Il aura fallu plus de vingt ans pour que la justice française reconnaisse enfin ce que le père d’Estelle Mouzin n’a cessé de répéter : l’État a failli. Non pas par maladresse ponctuelle, mais par faute lourde. Voilà le terme juridique qu’a osé employer le tribunal de Paris, dans un jugement aussi rare qu’accablant.
Vingt ans, dix juges d’instruction successifs, des pistes abandonnées puis reprises, des dossiers non cotés pendant près d’une décennie… Tout cela pendant qu’un prédateur comme Michel Fourniret se riait de nos institutions. Comment ne pas partager la colère d’Éric Mouzin, ce père qui a dû, seul, se battre pour arracher à la République des bribes de vérité ?
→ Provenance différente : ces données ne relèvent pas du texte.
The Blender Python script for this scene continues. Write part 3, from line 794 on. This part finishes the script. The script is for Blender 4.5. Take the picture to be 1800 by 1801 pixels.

On nous parle de « manque de moyens ». Mais comment accepter que l’on mette tant d’énergie à poursuivre le moindre automobiliste flashé à 51 km/h, tandis qu’un dossier de disparition d’enfant reste des années en sommeil ? Comment tolérer qu’une administration judiciaire qui se gargarise de ses grands principes se montre incapable d’assurer l’essentiel : protéger les plus vulnérables et rendre justice à leurs familles ?
La vérité, c’est que l’État préfère souvent l’apparence à l’efficacité. On multiplie les discours compassionnels, les commissions Théodule, les hommages officiels, mais quand il s’agit d’enquêter sérieusement, d’assurer la continuité d’un dossier, d’affronter la vérité criminelle… alors tout s’écroule.
Le tribunal a condamné l’État à 50 000 euros. Une aumône. Une somme dérisoire pour un homme qui a perdu sa fille et qui a dû, en plus, affronter l’indifférence d’une machine judiciaire. Mais ce jugement a au moins une valeur : celle de rappeler que la République n’est pas seulement impuissante, elle est parfois coupable.
Estelle Mouzin ne reviendra pas. Son corps n’a même jamais été retrouvé. Mais son père aura au moins obtenu que la justice française, contrainte et forcée, admette enfin sa propre faillite. Triste victoire, mais symbole terrible : dans la France d’aujourd’hui, même la justice n’est plus capable de rendre justice.